# The problem
Give the data a second time, exactly and in full.

# Recorded data
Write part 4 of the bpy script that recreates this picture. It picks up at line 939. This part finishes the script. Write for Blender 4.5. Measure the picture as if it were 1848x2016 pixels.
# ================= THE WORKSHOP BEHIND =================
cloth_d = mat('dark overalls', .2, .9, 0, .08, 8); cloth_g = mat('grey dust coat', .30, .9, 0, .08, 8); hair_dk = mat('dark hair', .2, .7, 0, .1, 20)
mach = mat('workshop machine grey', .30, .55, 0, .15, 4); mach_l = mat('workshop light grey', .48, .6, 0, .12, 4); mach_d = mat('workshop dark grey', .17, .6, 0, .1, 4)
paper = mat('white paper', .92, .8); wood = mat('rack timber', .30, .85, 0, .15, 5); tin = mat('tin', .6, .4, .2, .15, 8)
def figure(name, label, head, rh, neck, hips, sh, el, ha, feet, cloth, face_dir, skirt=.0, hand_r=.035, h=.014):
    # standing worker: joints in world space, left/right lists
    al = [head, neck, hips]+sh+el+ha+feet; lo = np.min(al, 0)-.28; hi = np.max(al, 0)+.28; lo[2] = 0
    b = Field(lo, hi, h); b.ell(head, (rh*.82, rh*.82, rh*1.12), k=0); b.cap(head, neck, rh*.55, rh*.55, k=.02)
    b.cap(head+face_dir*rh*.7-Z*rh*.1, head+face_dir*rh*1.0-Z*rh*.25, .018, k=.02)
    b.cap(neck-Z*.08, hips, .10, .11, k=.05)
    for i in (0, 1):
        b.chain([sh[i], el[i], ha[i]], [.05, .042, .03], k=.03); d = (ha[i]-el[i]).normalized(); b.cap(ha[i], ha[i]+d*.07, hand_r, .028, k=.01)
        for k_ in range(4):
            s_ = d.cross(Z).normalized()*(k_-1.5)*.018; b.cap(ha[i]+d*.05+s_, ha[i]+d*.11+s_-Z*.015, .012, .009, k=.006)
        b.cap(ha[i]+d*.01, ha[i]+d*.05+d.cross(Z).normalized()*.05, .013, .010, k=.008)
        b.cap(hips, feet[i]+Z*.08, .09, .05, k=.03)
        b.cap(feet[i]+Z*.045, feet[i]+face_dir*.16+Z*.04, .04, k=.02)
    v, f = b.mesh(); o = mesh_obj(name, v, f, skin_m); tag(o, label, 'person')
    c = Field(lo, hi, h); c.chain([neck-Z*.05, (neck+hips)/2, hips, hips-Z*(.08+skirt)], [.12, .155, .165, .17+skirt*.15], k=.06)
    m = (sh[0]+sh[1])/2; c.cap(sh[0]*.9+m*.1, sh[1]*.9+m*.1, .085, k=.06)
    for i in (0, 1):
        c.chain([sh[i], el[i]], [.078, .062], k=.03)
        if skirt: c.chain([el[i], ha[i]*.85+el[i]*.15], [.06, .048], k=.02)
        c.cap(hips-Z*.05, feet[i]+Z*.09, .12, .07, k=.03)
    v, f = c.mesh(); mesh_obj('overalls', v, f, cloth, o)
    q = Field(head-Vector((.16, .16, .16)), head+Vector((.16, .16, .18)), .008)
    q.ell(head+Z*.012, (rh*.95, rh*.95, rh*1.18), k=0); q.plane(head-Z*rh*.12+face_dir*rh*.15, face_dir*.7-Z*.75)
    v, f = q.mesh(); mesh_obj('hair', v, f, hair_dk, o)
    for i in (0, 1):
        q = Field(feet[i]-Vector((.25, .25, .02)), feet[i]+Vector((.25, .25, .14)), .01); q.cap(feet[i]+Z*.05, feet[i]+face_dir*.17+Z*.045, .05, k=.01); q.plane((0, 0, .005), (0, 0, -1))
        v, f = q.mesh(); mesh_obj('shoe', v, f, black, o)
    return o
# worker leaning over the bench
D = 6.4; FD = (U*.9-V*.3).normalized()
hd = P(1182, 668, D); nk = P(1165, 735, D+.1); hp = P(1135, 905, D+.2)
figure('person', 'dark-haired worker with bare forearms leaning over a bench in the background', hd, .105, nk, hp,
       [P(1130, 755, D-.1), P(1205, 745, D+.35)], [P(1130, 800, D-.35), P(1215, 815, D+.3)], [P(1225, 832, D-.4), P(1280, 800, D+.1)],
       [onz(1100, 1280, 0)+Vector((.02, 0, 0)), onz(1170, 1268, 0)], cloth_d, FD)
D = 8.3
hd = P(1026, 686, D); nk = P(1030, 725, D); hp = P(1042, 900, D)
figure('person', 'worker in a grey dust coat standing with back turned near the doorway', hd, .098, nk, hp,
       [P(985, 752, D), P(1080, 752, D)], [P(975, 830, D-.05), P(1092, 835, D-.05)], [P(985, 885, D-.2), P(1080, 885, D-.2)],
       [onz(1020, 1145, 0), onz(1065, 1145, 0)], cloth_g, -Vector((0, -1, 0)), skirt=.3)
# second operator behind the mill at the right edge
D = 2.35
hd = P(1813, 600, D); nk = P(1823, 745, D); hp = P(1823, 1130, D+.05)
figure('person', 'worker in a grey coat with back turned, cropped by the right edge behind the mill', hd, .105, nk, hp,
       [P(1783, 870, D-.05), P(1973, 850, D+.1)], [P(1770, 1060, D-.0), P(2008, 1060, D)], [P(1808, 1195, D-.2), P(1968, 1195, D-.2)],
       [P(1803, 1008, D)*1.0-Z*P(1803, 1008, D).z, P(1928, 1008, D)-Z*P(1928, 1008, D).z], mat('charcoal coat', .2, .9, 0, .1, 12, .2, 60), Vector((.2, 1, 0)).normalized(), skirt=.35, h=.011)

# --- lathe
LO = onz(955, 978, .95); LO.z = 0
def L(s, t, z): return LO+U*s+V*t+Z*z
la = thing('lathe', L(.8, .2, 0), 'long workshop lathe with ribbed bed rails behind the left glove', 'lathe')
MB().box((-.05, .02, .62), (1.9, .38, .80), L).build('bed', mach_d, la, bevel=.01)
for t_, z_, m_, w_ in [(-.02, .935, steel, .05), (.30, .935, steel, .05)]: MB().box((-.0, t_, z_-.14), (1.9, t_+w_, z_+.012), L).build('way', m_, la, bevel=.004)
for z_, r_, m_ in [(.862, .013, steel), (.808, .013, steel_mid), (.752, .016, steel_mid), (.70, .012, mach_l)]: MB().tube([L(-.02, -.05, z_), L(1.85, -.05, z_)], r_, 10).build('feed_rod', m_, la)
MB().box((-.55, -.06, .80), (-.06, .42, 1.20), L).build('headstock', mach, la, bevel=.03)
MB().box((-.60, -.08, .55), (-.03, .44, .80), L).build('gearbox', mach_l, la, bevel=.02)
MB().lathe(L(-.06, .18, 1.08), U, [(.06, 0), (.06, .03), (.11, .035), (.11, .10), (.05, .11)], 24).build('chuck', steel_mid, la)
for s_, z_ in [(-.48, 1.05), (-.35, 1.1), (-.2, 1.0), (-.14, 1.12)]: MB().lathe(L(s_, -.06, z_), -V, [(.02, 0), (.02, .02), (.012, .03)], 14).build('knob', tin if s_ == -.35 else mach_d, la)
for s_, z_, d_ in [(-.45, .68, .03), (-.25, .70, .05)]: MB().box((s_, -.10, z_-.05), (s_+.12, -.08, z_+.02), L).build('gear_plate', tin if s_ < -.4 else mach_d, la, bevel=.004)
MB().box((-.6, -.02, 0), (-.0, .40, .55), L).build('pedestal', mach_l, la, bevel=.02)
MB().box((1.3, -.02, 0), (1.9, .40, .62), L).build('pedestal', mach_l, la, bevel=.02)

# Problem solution
Write part 4 of the bpy script that recreates this picture. It picks up at line 939. This part finishes the script. Write for Blender 4.5. Measure the picture as if it were 1848x2016 pixels.
# ================= THE WORKSHOP BEHIND =================
cloth_d = mat('dark overalls', .2, .9, 0, .08, 8); cloth_g = mat('grey dust coat', .30, .9, 0, .08, 8); hair_dk = mat('dark hair', .2, .7, 0, .1, 20)
mach = mat('workshop machine grey', .30, .55, 0, .15, 4); mach_l = mat('workshop light grey', .48, .6, 0, .12, 4); mach_d = mat('workshop dark grey', .17, .6, 0, .1, 4)
paper = mat('white paper', .92, .8); wood = mat('rack timber', .30, .85, 0, .15, 5); tin = mat('tin', .6, .4, .2, .15, 8)
def figure(name, label, head, rh, neck, hips, sh, el, ha, feet, cloth, face_dir, skirt=.0, hand_r=.035, h=.014):
    # standing worker: joints in world space, left/right lists
    al = [head, neck, hips]+sh+el+ha+feet; lo = np.min(al, 0)-.28; hi = np.max(al, 0)+.28; lo[2] = 0
    b = Field(lo, hi, h); b.ell(head, (rh*.82, rh*.82, rh*1.12), k=0); b.cap(head, neck, rh*.55, rh*.55, k=.02)
    b.cap(head+face_dir*rh*.7-Z*rh*.1, head+face_dir*rh*1.0-Z*rh*.25, .018, k=.02)
    b.cap(neck-Z*.08, hips, .10, .11, k=.05)
    for i in (0, 1):
        b.chain([sh[i], el[i], ha[i]], [.05, .042, .03], k=.03); d = (ha[i]-el[i]).normalized(); b.cap(ha[i], ha[i]+d*.07, hand_r, .028, k=.01)
        for k_ in range(4):
            s_ = d.cross(Z).normalized()*(k_-1.5)*.018; b.cap(ha[i]+d*.05+s_, ha[i]+d*.11+s_-Z*.015, .012, .009, k=.006)
        b.cap(ha[i]+d*.01, ha[i]+d*.05+d.cross(Z).normalized()*.05, .013, .010, k=.008)
        b.cap(hips, feet[i]+Z*.08, .09, .05, k=.03)
        b.cap(feet[i]+Z*.045, feet[i]+face_dir*.16+Z*.04, .04, k=.02)
    v, f = b.mesh(); o = mesh_obj(name, v, f, skin_m); tag(o, label, 'person')
    c = Field(lo, hi, h); c.chain([neck-Z*.05, (neck+hips)/2, hips, hips-Z*(.08+skirt)], [.12, .155, .165, .17+skirt*.15], k=.06)
    m = (sh[0]+sh[1])/2; c.cap(sh[0]*.9+m*.1, sh[1]*.9+m*.1, .085, k=.06)
    for i in (0, 1):
        c.chain([sh[i], el[i]], [.078, .062], k=.03)
        if skirt: c.chain([el[i], ha[i]*.85+el[i]*.15], [.06, .048], k=.02)
        c.cap(hips-Z*.05, feet[i]+Z*.09, .12, .07, k=.03)
    v, f = c.mesh(); mesh_obj('overalls', v, f, cloth, o)
    q = Field(head-Vector((.16, .16, .16)), head+Vector((.16, .16, .18)), .008)
    q.ell(head+Z*.012, (rh*.95, rh*.95, rh*1.18), k=0); q.plane(head-Z*rh*.12+face_dir*rh*.15, face_dir*.7-Z*.75)
    v, f = q.mesh(); mesh_obj('hair', v, f, hair_dk, o)
    for i in (0, 1):
        q = Field(feet[i]-Vector((.25, .25, .02)), feet[i]+Vector((.25, .25, .14)), .01); q.cap(feet[i]+Z*.05, feet[i]+face_dir*.17+Z*.045, .05, k=.01); q.plane((0, 0, .005), (0, 0, -1))
        v, f = q.mesh(); mesh_obj('shoe', v, f, black, o)
    return o
# worker leaning over the bench
D = 6.4; FD = (U*.9-V*.3).normalized()
hd = P(1182, 668, D); nk = P(1165, 735, D+.1); hp = P(1135, 905, D+.2)
figure('person', 'dark-haired worker with bare forearms leaning over a bench in the background', hd, .105, nk, hp,
       [P(1130, 755, D-.1), P(1205, 745, D+.35)], [P(1130, 800, D-.35), P(1215, 815, D+.3)], [P(1225, 832, D-.4), P(1280, 800, D+.1)],
       [onz(1100, 1280, 0)+Vector((.02, 0, 0)), onz(1170, 1268, 0)], cloth_d, FD)
D = 8.3
hd = P(1026, 686, D); nk = P(1030, 725, D); hp = P(1042, 900, D)
figure('person', 'worker in a grey dust coat standing with back turned near the doorway', hd, .098, nk, hp,
       [P(985, 752, D), P(1080, 752, D)], [P(975, 830, D-.05), P(1092, 835, D-.05)], [P(985, 885, D-.2), P(1080, 885, D-.2)],
       [onz(1020, 1145, 0), onz(1065, 1145, 0)], cloth_g, -Vector((0, -1, 0)), skirt=.3)
# second operator behind the mill at the right edge
D = 2.35
hd = P(1813, 600, D); nk = P(1823, 745, D); hp = P(1823, 1130, D+.05)
figure('person', 'worker in a grey coat with back turned, cropped by the right edge behind the mill', hd, .105, nk, hp,
       [P(1783, 870, D-.05), P(1973, 850, D+.1)], [P(1770, 1060, D-.0), P(2008, 1060, D)], [P(1808, 1195, D-.2), P(1968, 1195, D-.2)],
       [P(1803, 1008, D)*1.0-Z*P(1803, 1008, D).z, P(1928, 1008, D)-Z*P(1928, 1008, D).z], mat('charcoal coat', .2, .9, 0, .1, 12, .2, 60), Vector((.2, 1, 0)).normalized(), skirt=.35, h=.011)

# --- lathe
LO = onz(955, 978, .95); LO.z = 0
def L(s, t, z): return LO+U*s+V*t+Z*z
la = thing('lathe', L(.8, .2, 0), 'long workshop lathe with ribbed bed rails behind the left glove', 'lathe')
MB().box((-.05, .02, .62), (1.9, .38, .80), L).build('bed', mach_d, la, bevel=.01)
for t_, z_, m_, w_ in [(-.02, .935, steel, .05), (.30, .935, steel, .05)]: MB().box((-.0, t_, z_-.14), (1.9, t_+w_, z_+.012), L).build('way', m_, la, bevel=.004)
for z_, r_, m_ in [(.862, .013, steel), (.808, .013, steel_mid), (.752, .016, steel_mid), (.70, .012, mach_l)]: MB().tube([L(-.02, -.05, z_), L(1.85, -.05, z_)], r_, 10).build('feed_rod', m_, la)
MB().box((-.55, -.06, .80), (-.06, .42, 1.20), L).build('headstock', mach, la, bevel=.03)
MB().box((-.60, -.08, .55), (-.03, .44, .80), L).build('gearbox', mach_l, la, bevel=.02)
MB().lathe(L(-.06, .18, 1.08), U, [(.06, 0), (.06, .03), (.11, .035), (.11, .10), (.05, .11)], 24).build('chuck', steel_mid, la)
for s_, z_ in [(-.48, 1.05), (-.35, 1.1), (-.2, 1.0), (-.14, 1.12)]: MB().lathe(L(s_, -.06, z_), -V, [(.02, 0), (.02, .02), (.012, .03)], 14).build('knob', tin if s_ == -.35 else mach_d, la)
for s_, z_, d_ in [(-.45, .68, .03), (-.25, .70, .05)]: MB().box((s_, -.10, z_-.05), (s_+.12, -.08, z_+.02), L).build('gear_plate', tin if s_ < -.4 else mach_d, la, bevel=.004)
MB().box((-.6, -.02, 0), (-.0, .40, .55), L).build('pedestal', mach_l, la, bevel=.02)
MB().box((1.3, -.02, 0), (1.9, .40, .62), L).build('pedestal', mach_l, la, bevel=.02)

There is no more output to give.